* **EXERCISE DESCRIPTION**
Extract all of the data and reproduce it precisely.

* **DATA SEGMENT**

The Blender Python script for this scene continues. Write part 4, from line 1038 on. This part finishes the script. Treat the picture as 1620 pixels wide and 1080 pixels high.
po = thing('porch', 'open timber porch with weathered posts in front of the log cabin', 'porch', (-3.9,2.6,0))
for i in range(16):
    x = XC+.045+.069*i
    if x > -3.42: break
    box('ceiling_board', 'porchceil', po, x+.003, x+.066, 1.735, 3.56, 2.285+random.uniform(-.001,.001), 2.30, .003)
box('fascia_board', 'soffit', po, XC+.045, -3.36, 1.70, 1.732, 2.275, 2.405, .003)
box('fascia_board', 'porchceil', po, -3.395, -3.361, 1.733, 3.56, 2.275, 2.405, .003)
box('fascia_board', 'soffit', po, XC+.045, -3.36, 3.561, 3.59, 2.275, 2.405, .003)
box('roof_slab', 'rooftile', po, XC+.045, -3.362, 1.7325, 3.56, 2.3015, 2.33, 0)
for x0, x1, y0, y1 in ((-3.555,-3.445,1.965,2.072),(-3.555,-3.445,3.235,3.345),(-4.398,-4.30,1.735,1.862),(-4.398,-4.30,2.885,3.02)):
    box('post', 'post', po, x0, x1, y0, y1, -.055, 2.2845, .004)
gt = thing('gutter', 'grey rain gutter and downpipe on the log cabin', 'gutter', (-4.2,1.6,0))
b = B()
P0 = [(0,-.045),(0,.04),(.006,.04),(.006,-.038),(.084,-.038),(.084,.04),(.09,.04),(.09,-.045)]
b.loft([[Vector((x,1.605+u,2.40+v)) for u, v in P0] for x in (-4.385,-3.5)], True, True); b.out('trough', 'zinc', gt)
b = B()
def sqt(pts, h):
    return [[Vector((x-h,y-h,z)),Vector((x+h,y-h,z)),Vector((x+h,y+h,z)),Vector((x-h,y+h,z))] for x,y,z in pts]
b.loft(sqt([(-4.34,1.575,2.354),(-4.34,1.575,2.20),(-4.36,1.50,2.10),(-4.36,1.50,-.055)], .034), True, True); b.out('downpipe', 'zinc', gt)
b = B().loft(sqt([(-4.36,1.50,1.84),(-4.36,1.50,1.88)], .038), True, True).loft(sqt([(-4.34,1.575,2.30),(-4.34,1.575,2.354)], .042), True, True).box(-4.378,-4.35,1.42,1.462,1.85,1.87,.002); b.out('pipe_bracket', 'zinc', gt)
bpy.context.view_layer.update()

* **THE COMPLETED TASK**
The Blender Python script for this scene continues. Write part 4, from line 1038 on. This part finishes the script. Treat the picture as 1620 pixels wide and 1080 pixels high.
po = thing('porch', 'open timber porch with weathered posts in front of the log cabin', 'porch', (-3.9,2.6,0))
for i in range(16):
    x = XC+.045+.069*i
    if x > -3.42: break
    box('ceiling_board', 'porchceil', po, x+.003, x+.066, 1.735, 3.56, 2.285+random.uniform(-.001,.001), 2.30, .003)
box('fascia_board', 'soffit', po, XC+.045, -3.36, 1.70, 1.732, 2.275, 2.405, .003)
box('fascia_board', 'porchceil', po, -3.395, -3.361, 1.733, 3.56, 2.275, 2.405, .003)
box('fascia_board', 'soffit', po, XC+.045, -3.36, 3.561, 3.59, 2.275, 2.405, .003)
box('roof_slab', 'rooftile', po, XC+.045, -3.362, 1.7325, 3.56, 2.3015, 2.33, 0)
for x0, x1, y0, y1 in ((-3.555,-3.445,1.965,2.072),(-3.555,-3.445,3.235,3.345),(-4.398,-4.30,1.735,1.862),(-4.398,-4.30,2.885,3.02)):
    box('post', 'post', po, x0, x1, y0, y1, -.055, 2.2845, .004)
gt = thing('gutter', 'grey rain gutter and downpipe on the log cabin', 'gutter', (-4.2,1.6,0))
b = B()
P0 = [(0,-.045),(0,.04),(.006,.04),(.006,-.038),(.084,-.038),(.084,.04),(.09,.04),(.09,-.045)]
b.loft([[Vector((x,1.605+u,2.40+v)) for u, v in P0] for x in (-4.385,-3.5)], True, True); b.out('trough', 'zinc', gt)
b = B()
def sqt(pts, h):
    return [[Vector((x-h,y-h,z)),Vector((x+h,y-h,z)),Vector((x+h,y+h,z)),Vector((x-h,y+h,z))] for x,y,z in pts]
b.loft(sqt([(-4.34,1.575,2.354),(-4.34,1.575,2.20),(-4.36,1.50,2.10),(-4.36,1.50,-.055)], .034), True, True); b.out('downpipe', 'zinc', gt)
b = B().loft(sqt([(-4.36,1.50,1.84),(-4.36,1.50,1.88)], .038), True, True).loft(sqt([(-4.34,1.575,2.30),(-4.34,1.575,2.354)], .042), True, True).box(-4.378,-4.35,1.42,1.462,1.85,1.87,.002); b.out('pipe_bracket', 'zinc', gt)
bpy.context.view_layer.update()